CHALLENGE ▸ Print the listing in its entirety and exactly, leaving out images.

++++++++++++++++++++

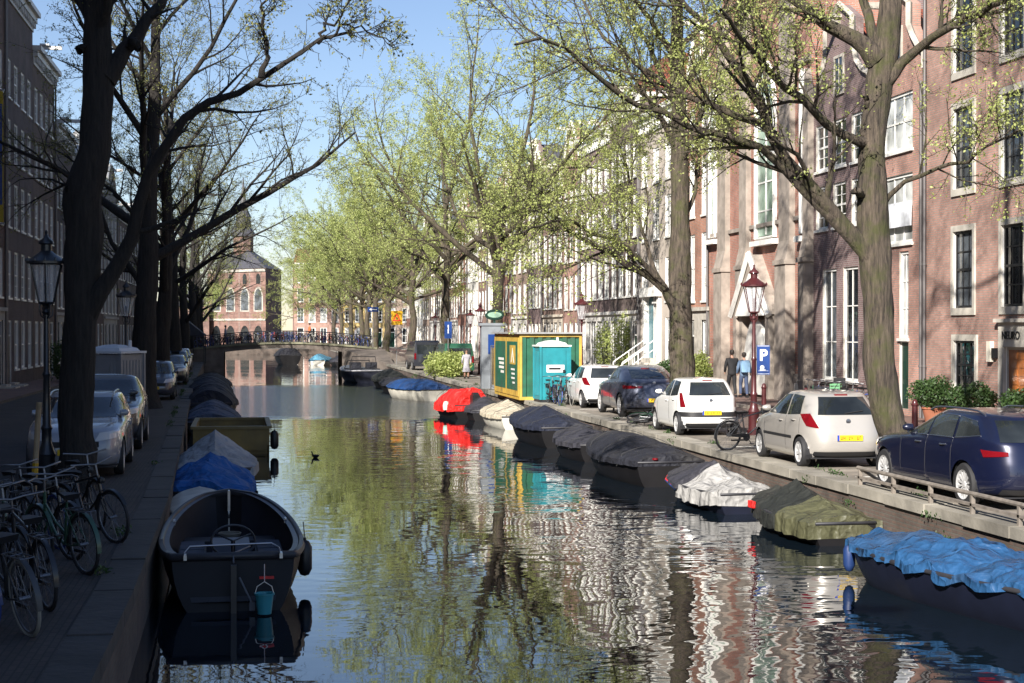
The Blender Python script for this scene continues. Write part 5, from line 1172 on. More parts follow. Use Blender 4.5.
def toilet(loc, rz, m_, wm, label, seed, sticker=True):
    r_ = empty('portable_toilet', loc, rz, label, 'portable toilet'); b = MB(); a = .56
    b.box(-a, a, -a, a, .1, 2.05)
    for i in range(6):
        for s in (-1, 1): b.box(s * a - (.02 if s < 0 else 0), s * a + (.02 if s > 0 else 0), -.42 + i * .15, -.35 + i * .15, .25, 1.9)
    for x in (-a, a):
        for y in (-a, a): b.box(x - .04, x + .04, y - .04, y + .04, .1, 2.08)
    b.build('shell', m_, r_)
    b = MB(); b.box(-.4, .4, -a - .03, -a - .002, .18, 1.95); b.box(-.32, .32, -a - .04, -a - .0301, .3, 1.1); b.box(-.32, .32, -a - .04, -a - .0301, 1.42, 1.85)
    d = b.build('door', m_, r_); k = MB(); k.box(.28, .36, -a - .08, -a - .031, 1.12, 1.22); k.build('handle', TRIM, d)
    b = MB(); b.box(-a - .06, a + .06, -a - .06, a + .06, 2.081, 2.14); b.lathe([(a * 1.25, 2.141), (a * 1.1, 2.22), (a * .5, 2.3), (0, 2.32)], 4, ph=math.pi / 4); b.lathe([(.05, 2.25), (.05, 2.42), (0, 2.43)], 10, (.3, .3, 0)); b.build('roof', wm, r_)
    b = MB(); b.box(-a, a, -a, a, 0, .099); b.build('base', TRIM, r_)
    if sticker: b = MB(); b.box(-.34, .34, -a - .046, -a - .0401, 1.12, 1.40, 0); b.box(-.25, .2, -a - .05, -a - .0461, 1.22, 1.30, 1); b.build('sticker', [SWHITE, TRIM], r_)
    return r_
toilet((11.0, Yd(11.0, 61.0), ST), rad(3), mat('toilet_turquoise', (.02, .22, .26), .4, var=.15, dirt=.2), mat('toilet_roof_white', (.6, .62, .6), .5, var=.08), 'turquoise portable toilet with white roof in front of the green container', 1)
toilet((-3.75, Yd(-3.7, 43.3), ST), rad(-28), mat('toilet_grey', (.22, .22, .23), .5, var=.08), mat('toilet_roof_pale', (.55, .57, .6), .5, var=.08), 'grey portable toilet with curved pale roof in the shade', 2)
ki = empty('kiosk', (10.75, Yd(10.7, 74.6), ST), rad(2), 'tall grey advertising panel with green oval sign and blue poster', 'kiosk')
b = MB(); b.box(-.5, .55, 0, .35, 0, 2.9); b.box(-.6, .65, -.05, .40, 2.901, 3.02); b.build('panel', mat('kiosk_grey', (.20, .22, .24), .5, var=.12), ki)
b = MB(); b.box(-.2, .40, -.03, -.002, 1.6, 2.5); b.build('poster', BLUE, ki)
b = MB(); b.lathe([(0, -.02), (.42, -.02), (.46, .0), (.42, .02), (0, .02)], 24, M=Matrix.Translation((.1, -.02, 3.4)) @ Matrix.Diagonal((1, 1, .55, 1)) @ Matrix.Rotation(math.pi / 2, 4, 'X'), m=0); b.lathe([(0, 0), (.33, 0), (.33, .006), (0, .006)], 24, M=Matrix.Translation((.1, -.041, 3.4)) @ Matrix.Diagonal((1, 1, .4, 1)) @ Matrix.Rotation(math.pi / 2, 4, 'X'), m=1); b.box(.05, .15, .0, .04, 3.0, 3.2, 0)
b.build('oval_sign', [GREENPAINT, mat('oval_pale_green', (.25, .40, .30), .5)], ki)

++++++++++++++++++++

ANSWER TO THIS TASK ▸
The Blender Python script for this scene continues. Write part 5, from line 1172 on. More parts follow. Use Blender 4.5.
def toilet(loc, rz, m_, wm, label, seed, sticker=True):
    r_ = empty('portable_toilet', loc, rz, label, 'portable toilet'); b = MB(); a = .56
    b.box(-a, a, -a, a, .1, 2.05)
    for i in range(6):
        for s in (-1, 1): b.box(s * a - (.02 if s < 0 else 0), s * a + (.02 if s > 0 else 0), -.42 + i * .15, -.35 + i * .15, .25, 1.9)
    for x in (-a, a):
        for y in (-a, a): b.box(x - .04, x + .04, y - .04, y + .04, .1, 2.08)
    b.build('shell', m_, r_)
    b = MB(); b.box(-.4, .4, -a - .03, -a - .002, .18, 1.95); b.box(-.32, .32, -a - .04, -a - .0301, .3, 1.1); b.box(-.32, .32, -a - .04, -a - .0301, 1.42, 1.85)
    d = b.build('door', m_, r_); k = MB(); k.box(.28, .36, -a - .08, -a - .031, 1.12, 1.22); k.build('handle', TRIM, d)
    b = MB(); b.box(-a - .06, a + .06, -a - .06, a + .06, 2.081, 2.14); b.lathe([(a * 1.25, 2.141), (a * 1.1, 2.22), (a * .5, 2.3), (0, 2.32)], 4, ph=math.pi / 4); b.lathe([(.05, 2.25), (.05, 2.42), (0, 2.43)], 10, (.3, .3, 0)); b.build('roof', wm, r_)
    b = MB(); b.box(-a, a, -a, a, 0, .099); b.build('base', TRIM, r_)
    if sticker: b = MB(); b.box(-.34, .34, -a - .046, -a - .0401, 1.12, 1.40, 0); b.box(-.25, .2, -a - .05, -a - .0461, 1.22, 1.30, 1); b.build('sticker', [SWHITE, TRIM], r_)
    return r_
toilet((11.0, Yd(11.0, 61.0), ST), rad(3), mat('toilet_turquoise', (.02, .22, .26), .4, var=.15, dirt=.2), mat('toilet_roof_white', (.6, .62, .6), .5, var=.08), 'turquoise portable toilet with white roof in front of the green container', 1)
toilet((-3.75, Yd(-3.7, 43.3), ST), rad(-28), mat('toilet_grey', (.22, .22, .23), .5, var=.08), mat('toilet_roof_pale', (.55, .57, .6), .5, var=.08), 'grey portable toilet with curved pale roof in the shade', 2)
ki = empty('kiosk', (10.75, Yd(10.7, 74.6), ST), rad(2), 'tall grey advertising panel with green oval sign and blue poster', 'kiosk')
b = MB(); b.box(-.5, .55, 0, .35, 0, 2.9); b.box(-.6, .65, -.05, .40, 2.901, 3.02); b.build('panel', mat('kiosk_grey', (.20, .22, .24), .5, var=.12), ki)
b = MB(); b.box(-.2, .40, -.03, -.002, 1.6, 2.5); b.build('poster', BLUE, ki)
b = MB(); b.lathe([(0, -.02), (.42, -.02), (.46, .0), (.42, .02), (0, .02)], 24, M=Matrix.Translation((.1, -.02, 3.4)) @ Matrix.Diagonal((1, 1, .55, 1)) @ Matrix.Rotation(math.pi / 2, 4, 'X'), m=0); b.lathe([(0, 0), (.33, 0), (.33, .006), (0, .006)], 24, M=Matrix.Translation((.1, -.041, 3.4)) @ Matrix.Diagonal((1, 1, .4, 1)) @ Matrix.Rotation(math.pi / 2, 4, 'X'), m=1); b.box(.05, .15, .0, .04, 3.0, 3.2, 0)
b.build('oval_sign', [GREENPAINT, mat('oval_pale_green', (.25, .40, .30), .5)], ki)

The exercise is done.